4 thoughts on “Freycinet, Days 1 & 2: It’s gorgeous here in paradise”

  1. Those wallabies! What do you reckon – an old married couple or a courting couple. (Couldn’t see enough to know if they are a couple in that sense.)
    But Oh Tasmania and Oh Freycinet! – you will always remember lovely Wineglass Bay, I think. That view from the Lookout is something I have never forgotten but then there are so many places in Tasmania that are unforgettable.
    Thanks for the wonderful photos and especially The Conversation. (Did you feel you were eavesdropping?)

  2. Yes, Mum, that view is wonderful isn’t it. We had to wait 20 mins or so for the clouds to move on, but it was worth it. As for the Wallabies, cheeky you! we were so intrigued by their behaviour we didn’t inspect their anatomy closely!

  3. OMG!! You know I LOVE the critters!!!

    You have been taking pictures just for me. I LOVE the Hazard Beach pics – every one. OF COURSE I loved the gobbling turkeys, the adorable emu, and the wallabies. I loved the sea shells and the coral and that wonderful artfully shaped log standing so poetically in the sand. The beach is lovely. The sick little grass tree is so sad. I loved the marbled looking rocks. The picture of you and Len is GREAT!! Ya’ll look wonderful and the setting is serene and romantic. Love those delicately flowering trees. Do you know what they are? Len with his wine and his big smile is perfect. =) They go together so well. AND I love the fungus – one of my favorite things!! Julie Andrews may love raindrops on roses and whiskers on kittens and I have to say those things are not bad BUT I adore the wonderful diverse world of the Fungi. The shapes, the colors, the way it does – fell in love with all fungus while camping in the Smokey Mountains as a young whipper snapper. =) A ranger gave a talk with a grand slide show and I was hooked on fungus for life, LOL Sue, I think your pic on that wonderful wavy seat designed by the architect students is a great one…. your wonderful smile and that twinkle in your eye. A show stopper for sure.

    The wallabies video is precious. Although does one slap the other one somewhere in the middle. Or is it just me. Anyway, it looks like by the end they had made up and were back to intimate chit chat and nuzzling.

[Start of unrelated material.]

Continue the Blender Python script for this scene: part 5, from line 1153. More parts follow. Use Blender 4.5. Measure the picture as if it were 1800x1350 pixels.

And that my friends is the way all good stories should end. =)

    As always thank you SO much for sharing and I love that you think of me on your trips . Makes me smile from the inside out. I have to get caught up on the other adventures you have shared – sorry to be so behind. But what a treat I found waiting for me once I had a chance to scope out the emails!!

    Trudy for Carter and Trudy

  4. Love your fungus story Trudy. I love them too but don’t see enough in our climes. Knew you’d love today’s post … And of course I think of you when taking photos. You are so attentive!

    And yes, there was a little wallaby biff or two, but it all seemed happy enough!